Ich halte es für dringend notwendig, über Bereichs- und Sektorengrenzen hinweg miteinander ins Gespräch zu kommen – auch um zu verstehen, was die anderen Akteure jeweils treibt oder hemmt. Die Herausforderungen der Wärmewende sind so komplex, dass sie nur gemeinsam zu bewältigen sind – im Zusammenspiel von Energieinfrastruktur und Gebäuden. Die CONBAU Nord schafft genau diesen Raum – interdisziplinär, lösungsorientiert, fachlich fundiert.
Was steht inhaltlich im Mittelpunkt?
Im Mittelpunkt steht die absehbare Stilllegung von großen Teilen der Gasverteilnetze – ein Thema, das aus meiner Sicht noch viel zu wenig Aufmerksamkeit erhält, obwohl es für Investitionsentscheidungen im Gebäudebereich eine entscheidende Rolle spielt. Wir widmen uns insbesondere der Frage, wie wir die Nutzung und Verteilung von Erdgas in der Fläche schrittweise und aufeinander abgestimmt zurückfahren können. Gleichzeitig müssen Strom- und Wärmenetze ausgebaut und dekarbonisiert werden. Das sind große infrastrukturelle Aufgaben, die darüber hinaus in technischer und wirtschaftlicher Hinsicht eine enge Abhängigkeit zu Entscheidungen vieler einzelner Gebäudeeigentümer mit sich bringen. Genau diese Vielschichtigkeit wollen wir im Kongress abbilden und angehen.

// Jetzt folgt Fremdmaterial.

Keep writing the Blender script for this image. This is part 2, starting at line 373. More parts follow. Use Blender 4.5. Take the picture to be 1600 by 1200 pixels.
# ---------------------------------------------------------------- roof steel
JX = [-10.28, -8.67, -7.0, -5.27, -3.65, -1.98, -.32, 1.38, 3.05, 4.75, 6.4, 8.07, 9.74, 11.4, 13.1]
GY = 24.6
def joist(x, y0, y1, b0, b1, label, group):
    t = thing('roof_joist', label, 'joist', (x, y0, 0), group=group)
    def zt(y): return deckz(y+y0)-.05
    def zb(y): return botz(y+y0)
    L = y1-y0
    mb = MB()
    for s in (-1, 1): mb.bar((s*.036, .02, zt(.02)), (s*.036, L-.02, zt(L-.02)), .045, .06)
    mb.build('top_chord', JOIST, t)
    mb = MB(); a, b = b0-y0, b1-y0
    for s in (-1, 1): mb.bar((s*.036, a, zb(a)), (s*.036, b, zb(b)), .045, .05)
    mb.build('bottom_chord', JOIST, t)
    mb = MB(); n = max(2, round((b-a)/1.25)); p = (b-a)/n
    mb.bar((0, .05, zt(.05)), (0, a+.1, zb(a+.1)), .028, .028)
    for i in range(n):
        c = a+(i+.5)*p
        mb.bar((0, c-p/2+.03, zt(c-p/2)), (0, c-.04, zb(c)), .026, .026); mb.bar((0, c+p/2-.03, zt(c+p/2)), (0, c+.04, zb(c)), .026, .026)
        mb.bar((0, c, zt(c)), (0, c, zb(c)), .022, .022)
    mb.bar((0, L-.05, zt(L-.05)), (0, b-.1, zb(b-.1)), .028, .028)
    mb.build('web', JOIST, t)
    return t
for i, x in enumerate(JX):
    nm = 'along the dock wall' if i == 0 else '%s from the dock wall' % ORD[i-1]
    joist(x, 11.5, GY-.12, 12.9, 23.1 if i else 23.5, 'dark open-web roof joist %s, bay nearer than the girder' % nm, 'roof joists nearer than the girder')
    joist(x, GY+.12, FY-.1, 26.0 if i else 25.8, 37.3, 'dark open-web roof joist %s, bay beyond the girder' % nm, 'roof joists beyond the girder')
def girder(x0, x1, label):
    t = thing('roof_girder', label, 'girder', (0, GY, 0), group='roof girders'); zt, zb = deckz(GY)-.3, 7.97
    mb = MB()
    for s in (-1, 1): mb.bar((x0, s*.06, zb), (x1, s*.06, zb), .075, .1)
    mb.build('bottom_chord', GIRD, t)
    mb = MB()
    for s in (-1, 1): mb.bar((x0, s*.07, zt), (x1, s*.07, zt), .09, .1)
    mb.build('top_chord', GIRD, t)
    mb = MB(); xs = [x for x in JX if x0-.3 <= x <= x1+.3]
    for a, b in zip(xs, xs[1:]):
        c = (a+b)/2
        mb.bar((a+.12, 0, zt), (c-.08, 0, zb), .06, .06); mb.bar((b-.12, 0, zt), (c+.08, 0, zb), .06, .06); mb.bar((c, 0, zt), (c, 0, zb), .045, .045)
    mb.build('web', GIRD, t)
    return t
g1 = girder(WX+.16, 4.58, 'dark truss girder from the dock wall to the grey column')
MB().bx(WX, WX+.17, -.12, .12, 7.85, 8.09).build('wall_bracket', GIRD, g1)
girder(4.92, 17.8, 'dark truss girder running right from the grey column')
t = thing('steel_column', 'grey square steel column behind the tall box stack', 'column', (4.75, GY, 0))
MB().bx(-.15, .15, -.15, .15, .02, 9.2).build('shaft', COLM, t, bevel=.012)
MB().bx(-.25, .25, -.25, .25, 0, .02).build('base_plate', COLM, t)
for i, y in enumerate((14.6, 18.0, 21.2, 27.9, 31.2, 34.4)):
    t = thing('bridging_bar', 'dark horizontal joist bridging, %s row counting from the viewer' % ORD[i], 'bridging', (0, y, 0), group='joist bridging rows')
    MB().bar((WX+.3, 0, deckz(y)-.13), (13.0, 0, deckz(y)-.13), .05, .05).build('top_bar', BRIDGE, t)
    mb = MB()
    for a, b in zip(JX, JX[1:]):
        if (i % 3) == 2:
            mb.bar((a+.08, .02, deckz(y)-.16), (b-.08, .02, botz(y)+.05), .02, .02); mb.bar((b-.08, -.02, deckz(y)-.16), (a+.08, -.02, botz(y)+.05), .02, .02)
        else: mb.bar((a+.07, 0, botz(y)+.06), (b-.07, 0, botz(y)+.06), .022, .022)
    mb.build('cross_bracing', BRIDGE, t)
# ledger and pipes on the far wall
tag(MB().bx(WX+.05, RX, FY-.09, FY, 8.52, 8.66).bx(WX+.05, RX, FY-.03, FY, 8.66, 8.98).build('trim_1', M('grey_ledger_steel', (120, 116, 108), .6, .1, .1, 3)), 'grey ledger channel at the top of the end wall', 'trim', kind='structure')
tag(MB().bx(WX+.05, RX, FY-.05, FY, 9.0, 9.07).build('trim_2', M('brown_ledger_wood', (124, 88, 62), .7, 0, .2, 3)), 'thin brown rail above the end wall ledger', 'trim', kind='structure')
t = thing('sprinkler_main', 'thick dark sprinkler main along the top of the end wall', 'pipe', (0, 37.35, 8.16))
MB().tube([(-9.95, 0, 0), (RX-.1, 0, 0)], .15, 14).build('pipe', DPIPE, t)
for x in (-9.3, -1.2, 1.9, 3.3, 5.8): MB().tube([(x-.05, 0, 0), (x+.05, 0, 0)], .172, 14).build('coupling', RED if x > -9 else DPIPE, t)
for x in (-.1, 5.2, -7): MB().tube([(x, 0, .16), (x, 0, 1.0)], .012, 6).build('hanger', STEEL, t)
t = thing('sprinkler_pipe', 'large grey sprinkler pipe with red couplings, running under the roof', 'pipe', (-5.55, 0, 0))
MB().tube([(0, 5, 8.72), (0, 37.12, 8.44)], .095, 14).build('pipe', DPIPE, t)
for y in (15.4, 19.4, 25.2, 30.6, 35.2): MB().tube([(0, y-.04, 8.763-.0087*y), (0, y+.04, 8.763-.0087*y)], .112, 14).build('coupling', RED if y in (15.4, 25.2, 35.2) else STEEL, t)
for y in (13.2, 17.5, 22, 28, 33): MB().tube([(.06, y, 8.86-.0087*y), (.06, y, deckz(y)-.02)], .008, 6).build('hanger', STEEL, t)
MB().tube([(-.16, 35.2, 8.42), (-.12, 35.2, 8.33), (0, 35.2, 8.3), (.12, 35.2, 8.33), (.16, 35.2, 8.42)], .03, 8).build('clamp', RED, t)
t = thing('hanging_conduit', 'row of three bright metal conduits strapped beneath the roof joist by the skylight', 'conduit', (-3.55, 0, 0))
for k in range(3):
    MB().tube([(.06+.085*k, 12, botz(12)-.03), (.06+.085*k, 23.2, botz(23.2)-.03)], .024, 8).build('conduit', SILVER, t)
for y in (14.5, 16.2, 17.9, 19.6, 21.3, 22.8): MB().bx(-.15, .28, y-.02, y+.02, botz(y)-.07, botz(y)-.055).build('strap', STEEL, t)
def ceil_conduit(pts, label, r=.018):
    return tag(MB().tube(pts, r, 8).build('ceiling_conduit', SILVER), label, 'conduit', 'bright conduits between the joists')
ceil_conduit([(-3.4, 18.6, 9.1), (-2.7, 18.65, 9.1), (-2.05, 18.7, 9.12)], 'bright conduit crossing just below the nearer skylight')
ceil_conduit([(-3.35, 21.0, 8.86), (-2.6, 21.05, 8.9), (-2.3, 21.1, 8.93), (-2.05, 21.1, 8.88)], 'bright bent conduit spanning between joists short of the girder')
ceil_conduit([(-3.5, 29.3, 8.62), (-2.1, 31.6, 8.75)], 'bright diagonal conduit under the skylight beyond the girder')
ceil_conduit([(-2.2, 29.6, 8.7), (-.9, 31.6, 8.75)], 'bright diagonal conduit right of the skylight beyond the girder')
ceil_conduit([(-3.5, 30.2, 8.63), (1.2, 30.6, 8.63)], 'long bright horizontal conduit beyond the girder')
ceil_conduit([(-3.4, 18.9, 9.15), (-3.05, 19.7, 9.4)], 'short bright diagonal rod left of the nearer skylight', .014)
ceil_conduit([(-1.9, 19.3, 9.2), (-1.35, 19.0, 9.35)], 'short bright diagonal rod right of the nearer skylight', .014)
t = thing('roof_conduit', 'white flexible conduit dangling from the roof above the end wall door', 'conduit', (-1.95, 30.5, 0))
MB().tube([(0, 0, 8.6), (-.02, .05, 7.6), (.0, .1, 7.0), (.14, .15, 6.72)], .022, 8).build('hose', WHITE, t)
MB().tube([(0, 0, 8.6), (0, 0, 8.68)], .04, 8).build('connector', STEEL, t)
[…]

Und was ist Ihnen in der Konzeption besonders wichtig?
Mir ist wichtig, den Blick auf das Gesamtsystem zu richten und alle relevanten Akteure einzubinden. Deshalb habe ich für diesen Themenblock drei Formate gewählt: Vorträge mit Lösungsansätzen aus der Praxis und Forschung bilden eine gemeinsame Grundlage. Darauf aufbauend vertiefen wir die Fragestellungen in einer moderierten Fish-Bowl-Diskussion mit Stimmen aus Gesellschaft, Wirtschaft, Politik und Wissenschaft. Abschließend geben wir allen Teilnehmenden die Möglichkeit, im World Café eigene Perspektiven und Ideen einzubringen und gemeinsam an konkreten Lösungsansätzen zu arbeiten. Ziel ist, von der Analyse ins Handeln zu kommen.
Was wünschen Sie sich von der Diskussion auf der CONBAU Nord?
Ich wünsche mir eine lebendige Debatte – mit unterschiedlichen Perspektiven, kritischen Fragen und konstruktivem Austausch. Nur wenn wir verschiedene Blickwinkel zulassen, entsteht ein umfassendes Verständnis und daraus tragfähige Lösungen. Und ich hoffe, dass der Kongress nicht nur Wissen vermittelt, sondern auch den Boden für neue Kooperationen bereitet – zwischen kommunalen Akteuren, Forschung, Wirtschaft und Politik. Denn eines ist klar: Die Wärmewende gelingt nur im Schulterschluss.
Vielen Dank für das Gespräch, lieber Herr Prof. Fiedler! Wir freuen uns auf den Kongress!